Without stating the specifics, Chief Executive Office of National Industrial and Commercial Invest-ments Limited (NICIL) Winston Brassington said the Privatisation Board was satisfied that Queens Atlantic Investment Inc (QAII) has lived up to its obligations with regard to the Sanata site.
According to Brassington, who is also head of the Privatisation Unit, QAII had made meaningful investment and also succeeded in creating jobs at the facility, which had been left decrepit and had become a burden on the treasury.
But when quizzed on what QAII had satisfied, Brassington said that while he had checked on this, he wanted to run the answers by his Board of Directors before making them available to this newspaper.

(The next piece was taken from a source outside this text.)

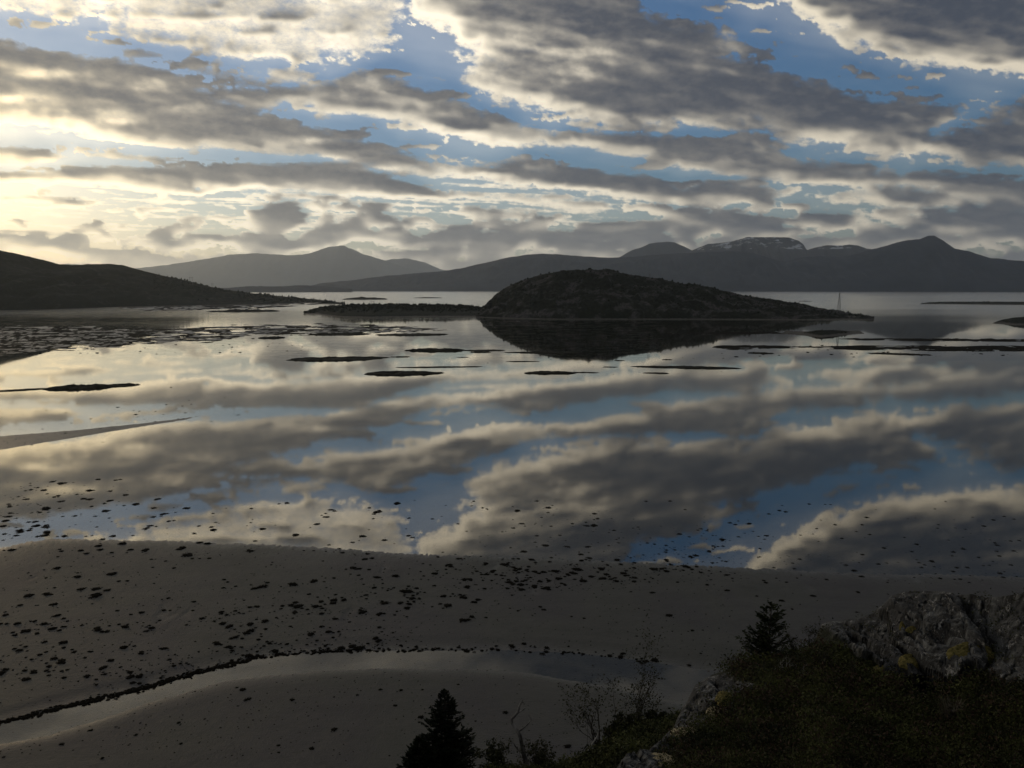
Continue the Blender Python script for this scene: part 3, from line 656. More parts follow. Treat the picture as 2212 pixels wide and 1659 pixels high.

He said that a board meeting is to be convened sometime this month.
In an earlier comment to this newspaper some weeks ago, Brassington, without getting into specifics, said the criteria that were laid out in the lease of the former Sanata Textiles complex were met. He said that before the actual process of selling the property to QAII occurred it had to be approved by the Privatisation Board.
“Many of the members of the Privatisation Board themselves visited the location and observed the tremendous investment and transformation and the employment and had basically occurred,” he said.
Brassington said the option to buy was at no concessional price, but based on independent market valuation at the time QAII took over and only after a substantial level of development and investment had occurred.
“What has happened there is probably exemplary, looking at the impact of the investment and looking at the various commitments in what has been a difficult environment. There are many cases where we have leases with options to buy after there has been substantial development. Not only am I satisfied, but the Privatisation Board is [as well],” he said.
It was envisaged that QAII would have been making an overall investment of US$30 million and would have been creating 1,200 jobs of which 600 new permanent jobs would have become a reality by the end of 2008.
Then president Bharrat Jagdeo had said in 2008 that there were clawback provisions that could be activated should the group of companies not fulfil its obligations under the lease and investment agreement. A 99-year lease had been initially granted to QAII for the development of printing, dying and textile operations at the Sanata complex.
However the group eventually bought the complex in 2010.
CEO of QAII Dr Ranjisinghi Ramroop declined to speak when approached by this newspaper for confirmation as to whether the group had met all of the conditions of the investment agreement.
The government had invited tenders for the lease of the printing and dying facilities and the land at the Sanata Complex, Industrial Estate, Ruimveldt, however there was no response. Then Head of Go Invest Geoffrey Da Silva said publicly that government put to QAII that it should consider the Sanata complex for expansion beyond its Farm, East Bank Demerara premises. It was noted that the Eccles industrial estate did not have the space to accommodate the planned expansion. He said that at that time, QAII drew up a proposal of five different projects and the government was heartened that the investor was willing to take on the asbestos removal, saving the government millions. He explained that government was trying to avoid a situation where persons sent low tenders for warehouse use of the property. He said government had retained ownership of the facility.
The government maintained that the selection of QAII’s proposal for the lease of Sanata’s land and equipment was done in a transparent manner. According to government, the Privatisation Board had recommended to Cabinet that the company be granted a 99-year lease with the government for the use of the Industrial Estate facility.
Brassington in 2008 had said that once QAII came good with its US$30 million investment in the Sanata complex, it was free to exercise the option to buy the property at a price of $700 million after three years. Brassington had said that the price quoted was the average valuation between that which government obtained from an independent valuator and one contracted by the investors.
Government said that prior to the investment at Sanata, the annual upkeep costs in 2006 were almost $20 million: $8 million in security, $6 million in rates and taxes, and over $5 million in cleaning and miscellaneous repairs including perimeter lighting. While parts of the complex had been rented out on short term leases, the fees collected were never sufficient to cover the upkeep.
The privatisation of the entity started with an advertisement in the last quarter of 2006 for the former G&C Sanata operations but no bids were received on the extended closing date of February 28, 2007.
The tender, which had an original closing date of January 2007, was re-advertised over 20 times and the closing date extension to the end of February was to encourage interest from both local and overseas investors, Brassington had said.
Government had retroactively brought to the Parliament legislation to enable QAII to enjoy the benefits of the investment concessions when it was discovered that the company did not quality under the law at the time. An amendment was then enacted to the Income Tax (In Aid of Industry) Act to facilitate QAII benefiting from the concessions.